Here's the secret recipe. 

Braised Chicken Thighs
Credit: Getty / Claudia Totir

Brisket Style Chicken Thighs

¼ cup water

5 lbs. bone-in, skin on large chicken thighs

1 tablespoon kosher salt

1/2 teaspoon pepper

2 medium yellow onions, sliced

4 ribs celery, sliced

1 bottle chili sauce (Heinz is good)

1 bottle beer

  1. Preheat oven to 350°.
  2. Put the water on the bottom of a heavy roasting pan. Season thighs with salt and pepper and lay on top of water, skin side up. Spread onion and celery over the top of the chicken, then distribute chili sauce evenly over the vegetables.
  3. Cook uncovered 30 minutes.
  4. Pour beer over everything, cover tightly with aluminum foil, and braise 45 minutes to an hour, until the chicken is tender.
  5. Gently scrape the vegetables off the top of the thighs and remove the meat to another baking dish to cool. Pour the liquid from the pan and defat, either using a defatter or letting juices settle and refrigerating to solidify fat so it can be scraped off.
  6. Once you have defatted the juices, put them in a blender with all the vegetables and puree to get a thick gravy. 
  7. Taste and adjust seasoning to suit. (I will sometimes add a dash of sweet soy sauce or agave if it needs sweetness, or balsamic vinegar if it needs acid, Maggi seasoning to amp up the umami, or even a bit of gochujang or red pepper flakes if I want a bit of heat.)
  8. Pour the finished gravy over the thighs, cover with foil, and store in the fridge until you want to serve.
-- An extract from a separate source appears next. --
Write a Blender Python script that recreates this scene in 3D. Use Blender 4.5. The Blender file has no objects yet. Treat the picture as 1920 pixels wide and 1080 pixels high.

You can do this up to three days in advance, or even freeze it in the dish just like this, with plastic wrap pressed onto the surface and then a double layer of foil, up to three months out; just thaw completely in fridge before reheating.

To serve, preheat oven to 350°, and let dish sit on counter for 1 hour to get the chill off. Reheat covered for about 30-40 minutes; meat should be hot and sauce should be bubbling around the edges. Remove the dish and heat your broiler. Broil the dish for about 5 minutes to crisp the skin of the thighs and get some browning on the top. 

You can hold in a 200° oven for up to an hour before serving. For amazing leftover sandwiches, shred the leftover chicken into the gravy and pile on buns.